## SUPPLIED MATERIAL
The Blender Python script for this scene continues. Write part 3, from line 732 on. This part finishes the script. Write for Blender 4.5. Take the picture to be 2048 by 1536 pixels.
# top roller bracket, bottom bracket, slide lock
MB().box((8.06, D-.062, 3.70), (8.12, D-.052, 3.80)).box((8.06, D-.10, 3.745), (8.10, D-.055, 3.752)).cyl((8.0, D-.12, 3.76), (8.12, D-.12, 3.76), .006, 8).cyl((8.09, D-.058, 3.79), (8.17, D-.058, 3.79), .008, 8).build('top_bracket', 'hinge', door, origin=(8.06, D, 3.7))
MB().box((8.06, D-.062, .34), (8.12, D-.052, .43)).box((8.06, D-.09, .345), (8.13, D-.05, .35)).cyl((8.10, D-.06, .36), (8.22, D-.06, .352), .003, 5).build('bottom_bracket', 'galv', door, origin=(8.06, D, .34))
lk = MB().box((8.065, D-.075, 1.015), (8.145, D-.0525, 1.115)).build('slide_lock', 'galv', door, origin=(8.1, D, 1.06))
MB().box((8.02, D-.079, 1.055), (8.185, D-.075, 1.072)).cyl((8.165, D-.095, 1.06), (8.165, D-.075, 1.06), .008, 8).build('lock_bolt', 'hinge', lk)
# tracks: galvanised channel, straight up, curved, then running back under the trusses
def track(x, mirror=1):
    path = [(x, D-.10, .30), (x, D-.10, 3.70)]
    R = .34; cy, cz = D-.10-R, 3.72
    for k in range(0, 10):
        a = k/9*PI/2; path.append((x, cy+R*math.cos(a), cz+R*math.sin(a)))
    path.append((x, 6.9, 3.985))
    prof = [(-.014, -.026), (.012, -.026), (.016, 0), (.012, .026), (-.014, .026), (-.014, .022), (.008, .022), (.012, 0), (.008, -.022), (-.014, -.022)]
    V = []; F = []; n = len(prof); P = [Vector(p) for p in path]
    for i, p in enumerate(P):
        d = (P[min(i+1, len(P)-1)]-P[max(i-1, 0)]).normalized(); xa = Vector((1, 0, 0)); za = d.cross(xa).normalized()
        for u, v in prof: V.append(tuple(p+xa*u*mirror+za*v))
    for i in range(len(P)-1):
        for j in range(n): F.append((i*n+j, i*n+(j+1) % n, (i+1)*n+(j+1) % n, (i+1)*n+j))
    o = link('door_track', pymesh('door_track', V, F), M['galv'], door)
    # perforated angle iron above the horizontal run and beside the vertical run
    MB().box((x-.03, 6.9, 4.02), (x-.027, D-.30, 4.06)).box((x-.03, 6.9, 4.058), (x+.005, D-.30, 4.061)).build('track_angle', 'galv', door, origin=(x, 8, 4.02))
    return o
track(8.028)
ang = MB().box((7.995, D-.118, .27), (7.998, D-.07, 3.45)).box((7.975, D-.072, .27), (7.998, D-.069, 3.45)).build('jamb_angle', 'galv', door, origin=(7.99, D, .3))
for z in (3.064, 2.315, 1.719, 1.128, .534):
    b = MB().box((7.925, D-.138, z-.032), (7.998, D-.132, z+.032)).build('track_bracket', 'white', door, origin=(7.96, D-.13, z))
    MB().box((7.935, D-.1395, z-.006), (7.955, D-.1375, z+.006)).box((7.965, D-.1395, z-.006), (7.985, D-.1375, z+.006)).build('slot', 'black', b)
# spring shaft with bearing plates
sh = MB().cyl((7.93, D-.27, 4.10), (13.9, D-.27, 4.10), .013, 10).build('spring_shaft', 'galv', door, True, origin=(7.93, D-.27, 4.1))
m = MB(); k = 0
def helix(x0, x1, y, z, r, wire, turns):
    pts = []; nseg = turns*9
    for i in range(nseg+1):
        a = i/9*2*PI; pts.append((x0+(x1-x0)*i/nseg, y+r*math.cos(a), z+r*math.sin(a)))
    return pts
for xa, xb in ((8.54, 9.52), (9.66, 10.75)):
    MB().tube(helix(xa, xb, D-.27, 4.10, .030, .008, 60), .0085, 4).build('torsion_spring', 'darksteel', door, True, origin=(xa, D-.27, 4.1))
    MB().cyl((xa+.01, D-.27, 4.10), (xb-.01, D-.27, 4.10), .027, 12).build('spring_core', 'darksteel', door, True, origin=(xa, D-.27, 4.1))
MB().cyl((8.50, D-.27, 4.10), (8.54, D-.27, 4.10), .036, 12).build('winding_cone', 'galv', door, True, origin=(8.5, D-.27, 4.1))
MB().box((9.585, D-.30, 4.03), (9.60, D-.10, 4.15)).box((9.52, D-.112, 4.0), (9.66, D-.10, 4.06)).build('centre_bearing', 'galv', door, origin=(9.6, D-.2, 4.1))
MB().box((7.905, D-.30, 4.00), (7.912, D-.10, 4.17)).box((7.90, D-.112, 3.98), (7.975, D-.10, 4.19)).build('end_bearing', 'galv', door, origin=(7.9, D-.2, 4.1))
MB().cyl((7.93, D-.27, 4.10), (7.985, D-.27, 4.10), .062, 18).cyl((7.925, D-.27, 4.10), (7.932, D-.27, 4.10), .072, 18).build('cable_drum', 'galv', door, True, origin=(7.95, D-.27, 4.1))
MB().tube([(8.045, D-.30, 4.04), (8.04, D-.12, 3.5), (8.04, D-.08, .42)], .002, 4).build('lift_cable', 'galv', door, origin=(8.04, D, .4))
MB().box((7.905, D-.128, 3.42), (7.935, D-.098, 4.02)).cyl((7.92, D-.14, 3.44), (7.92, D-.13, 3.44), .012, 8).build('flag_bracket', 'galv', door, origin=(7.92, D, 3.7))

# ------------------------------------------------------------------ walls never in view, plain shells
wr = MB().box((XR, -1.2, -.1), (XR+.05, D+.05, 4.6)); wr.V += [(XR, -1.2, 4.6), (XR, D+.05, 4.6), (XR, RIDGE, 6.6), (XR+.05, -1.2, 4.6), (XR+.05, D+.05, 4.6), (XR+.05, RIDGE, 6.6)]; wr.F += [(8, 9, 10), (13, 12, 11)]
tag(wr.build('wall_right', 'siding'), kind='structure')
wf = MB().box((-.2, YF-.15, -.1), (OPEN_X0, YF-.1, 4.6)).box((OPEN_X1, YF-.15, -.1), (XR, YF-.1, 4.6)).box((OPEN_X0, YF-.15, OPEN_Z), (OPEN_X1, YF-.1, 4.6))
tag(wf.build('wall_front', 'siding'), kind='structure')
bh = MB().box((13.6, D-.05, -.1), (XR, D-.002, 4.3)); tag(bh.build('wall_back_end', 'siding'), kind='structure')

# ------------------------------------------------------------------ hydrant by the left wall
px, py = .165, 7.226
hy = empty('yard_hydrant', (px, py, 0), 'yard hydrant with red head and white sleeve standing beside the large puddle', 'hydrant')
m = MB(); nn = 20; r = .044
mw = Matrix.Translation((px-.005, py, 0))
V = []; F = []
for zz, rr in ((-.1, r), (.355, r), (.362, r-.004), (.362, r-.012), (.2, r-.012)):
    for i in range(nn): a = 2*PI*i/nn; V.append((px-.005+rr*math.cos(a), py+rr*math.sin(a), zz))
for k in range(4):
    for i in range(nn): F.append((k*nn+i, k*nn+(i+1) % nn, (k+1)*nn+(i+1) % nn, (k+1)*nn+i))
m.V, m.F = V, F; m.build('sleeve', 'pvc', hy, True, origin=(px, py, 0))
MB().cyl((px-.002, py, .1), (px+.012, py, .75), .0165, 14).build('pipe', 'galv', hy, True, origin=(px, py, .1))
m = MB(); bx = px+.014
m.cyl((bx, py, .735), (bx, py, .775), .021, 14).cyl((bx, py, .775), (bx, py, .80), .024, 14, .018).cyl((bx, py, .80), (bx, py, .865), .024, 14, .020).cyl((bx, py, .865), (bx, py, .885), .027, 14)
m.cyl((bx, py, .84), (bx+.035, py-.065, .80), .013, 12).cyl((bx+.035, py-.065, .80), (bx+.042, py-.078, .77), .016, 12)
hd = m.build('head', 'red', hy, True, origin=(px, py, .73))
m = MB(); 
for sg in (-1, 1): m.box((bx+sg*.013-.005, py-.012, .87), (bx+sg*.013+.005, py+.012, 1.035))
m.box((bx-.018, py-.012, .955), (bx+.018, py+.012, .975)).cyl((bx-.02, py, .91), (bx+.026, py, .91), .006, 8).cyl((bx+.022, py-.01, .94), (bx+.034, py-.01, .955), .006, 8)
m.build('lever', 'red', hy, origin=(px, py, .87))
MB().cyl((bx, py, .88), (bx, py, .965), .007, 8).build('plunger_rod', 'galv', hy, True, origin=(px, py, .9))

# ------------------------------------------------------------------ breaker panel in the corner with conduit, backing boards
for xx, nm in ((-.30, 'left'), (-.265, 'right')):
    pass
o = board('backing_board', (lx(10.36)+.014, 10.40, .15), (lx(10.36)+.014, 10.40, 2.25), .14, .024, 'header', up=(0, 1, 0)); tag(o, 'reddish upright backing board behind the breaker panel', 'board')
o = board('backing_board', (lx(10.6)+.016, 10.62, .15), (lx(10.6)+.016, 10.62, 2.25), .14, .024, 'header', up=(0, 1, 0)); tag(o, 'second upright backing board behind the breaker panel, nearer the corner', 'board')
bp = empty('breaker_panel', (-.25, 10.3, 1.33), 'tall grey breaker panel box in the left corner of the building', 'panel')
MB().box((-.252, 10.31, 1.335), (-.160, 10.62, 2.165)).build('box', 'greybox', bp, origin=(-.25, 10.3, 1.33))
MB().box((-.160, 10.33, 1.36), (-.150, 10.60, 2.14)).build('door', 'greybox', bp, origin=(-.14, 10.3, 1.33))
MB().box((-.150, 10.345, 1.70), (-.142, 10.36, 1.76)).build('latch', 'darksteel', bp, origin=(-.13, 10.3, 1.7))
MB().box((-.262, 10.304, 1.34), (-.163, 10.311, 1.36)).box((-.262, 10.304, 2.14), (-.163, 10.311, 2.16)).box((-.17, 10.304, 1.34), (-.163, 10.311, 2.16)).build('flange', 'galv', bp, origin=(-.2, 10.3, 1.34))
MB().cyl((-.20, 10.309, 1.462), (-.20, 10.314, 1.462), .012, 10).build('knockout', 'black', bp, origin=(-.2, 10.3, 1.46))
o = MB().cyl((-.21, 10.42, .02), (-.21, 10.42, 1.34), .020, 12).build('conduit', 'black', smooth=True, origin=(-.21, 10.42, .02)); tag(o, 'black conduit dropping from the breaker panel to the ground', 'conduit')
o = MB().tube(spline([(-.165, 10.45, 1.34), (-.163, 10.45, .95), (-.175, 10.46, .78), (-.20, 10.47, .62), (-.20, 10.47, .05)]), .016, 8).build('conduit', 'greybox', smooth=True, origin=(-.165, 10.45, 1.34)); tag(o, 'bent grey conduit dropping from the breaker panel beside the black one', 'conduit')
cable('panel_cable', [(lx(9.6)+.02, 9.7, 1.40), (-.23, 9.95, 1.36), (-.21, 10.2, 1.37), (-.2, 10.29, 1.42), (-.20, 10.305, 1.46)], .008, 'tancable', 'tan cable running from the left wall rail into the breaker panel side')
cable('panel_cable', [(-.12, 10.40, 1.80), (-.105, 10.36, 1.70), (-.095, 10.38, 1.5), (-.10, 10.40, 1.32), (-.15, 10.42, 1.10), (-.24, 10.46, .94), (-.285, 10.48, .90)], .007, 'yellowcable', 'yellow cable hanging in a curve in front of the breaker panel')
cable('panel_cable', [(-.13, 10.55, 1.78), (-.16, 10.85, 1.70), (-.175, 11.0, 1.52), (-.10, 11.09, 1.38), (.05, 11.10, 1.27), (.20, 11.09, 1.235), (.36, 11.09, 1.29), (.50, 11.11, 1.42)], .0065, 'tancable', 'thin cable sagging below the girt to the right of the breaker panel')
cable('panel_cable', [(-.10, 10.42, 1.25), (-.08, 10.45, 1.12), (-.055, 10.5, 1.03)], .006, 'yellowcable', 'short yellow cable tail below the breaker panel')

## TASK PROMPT
Pick out each line containing "from" and report it.

## ANSWER FOR THIS EXERCISE
The Blender Python script for this scene continues. Write part 3, from line 732 on. This part finishes the script. Write for Blender 4.5. Take the picture to be 2048 by 1536 pixels.
o = MB().cyl((-.21, 10.42, .02), (-.21, 10.42, 1.34), .020, 12).build('conduit', 'black', smooth=True, origin=(-.21, 10.42, .02)); tag(o, 'black conduit dropping from the breaker panel to the ground', 'conduit')
o = MB().tube(spline([(-.165, 10.45, 1.34), (-.163, 10.45, .95), (-.175, 10.46, .78), (-.20, 10.47, .62), (-.20, 10.47, .05)]), .016, 8).build('conduit', 'greybox', smooth=True, origin=(-.165, 10.45, 1.34)); tag(o, 'bent grey conduit dropping from the breaker panel beside the black one', 'conduit')
cable('panel_cable', [(lx(9.6)+.02, 9.7, 1.40), (-.23, 9.95, 1.36), (-.21, 10.2, 1.37), (-.2, 10.29, 1.42), (-.20, 10.305, 1.46)], .008, 'tancable', 'tan cable running from the left wall rail into the breaker panel side')